Valerius schrijft dat de Romeinen eens twee consuls naar Spanje wilden sturen om het land te regeren. De wijze man Scipio zei toen: “Ik denk dat geen van beiden dienstbaar of nuttig kan zijn om het land te regeren, want de een is arm en heeft niets en de ander heeft nooit genoeg.” Zo rekende hij armoede en hebzucht bij boosaardige tirannen tot hetzelfde kwaad.
Dezelfde Valerius schrijft dat keizer Tiberius de rechters en bestuurders van de landstreken zelden placht te vervangen, omdat de nieuw benoemden altijd geneigd waren om geld en giften aan te nemen.

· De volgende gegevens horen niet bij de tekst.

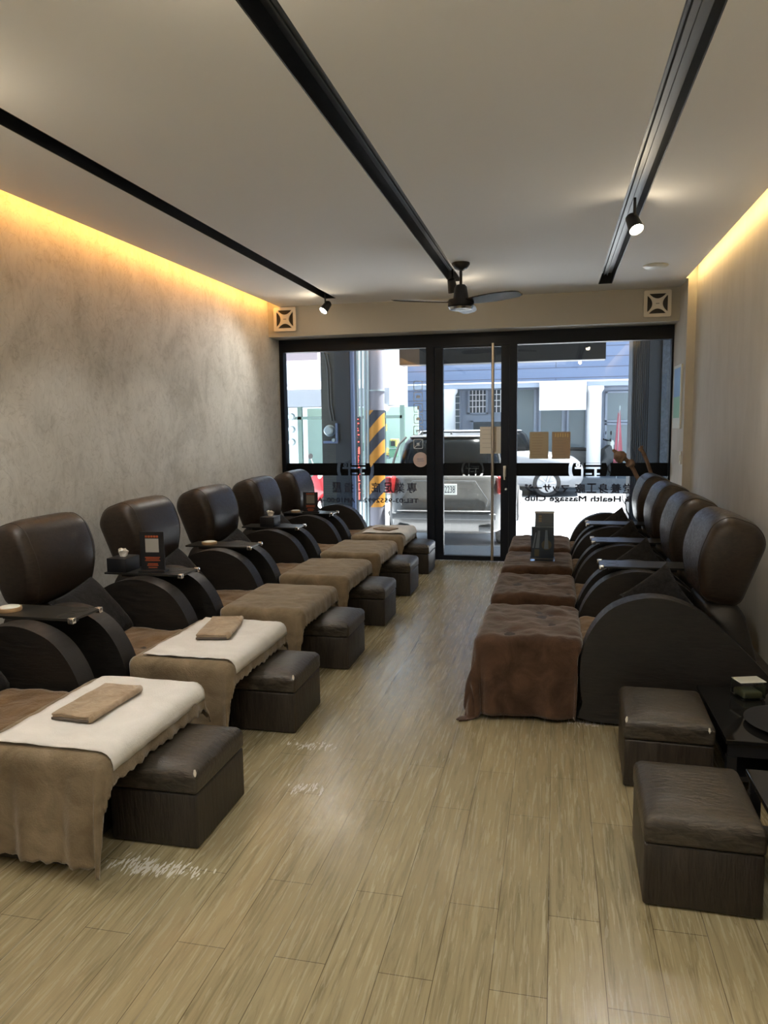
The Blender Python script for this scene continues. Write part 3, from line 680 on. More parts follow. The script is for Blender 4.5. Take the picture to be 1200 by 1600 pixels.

Een leerzaam verhaal gaat over een gewonde man die met bloedzuigende vliegen overdekt was. Er kwam iemand aan die de vliegen uit medelijden verjoeg. De gewonde man zei toen tegen hem: “Goede vriend, je hebt me kwaad gedaan omdat de vliegen zich volgezogen hebben. Nu zullen andere hongerige vliegen op me afkomen en mij nog meer pijn doen.”
Zo zijn alle beambten als ze arm zijn altijd hebzuchtig en begerig om geld te verkrijgen.
In een fabel is te lezen dat een koning zijn god Apollo bad of alles waarvan hij gebruik maakte van goud mocht zijn. Het werd hem overeenkomstig zijn wens gegeven. Daarna gebeurde het, toen hij spijs en drank in zijn mond wilde nemen, dat die in goud veranderd werden en hij van honger moest sterven.
Zo doet ook de rijkdom, die de rijke hebzuchtigen hebzuchtiger maakt en hen naar de eeuwige verdoemenis voert.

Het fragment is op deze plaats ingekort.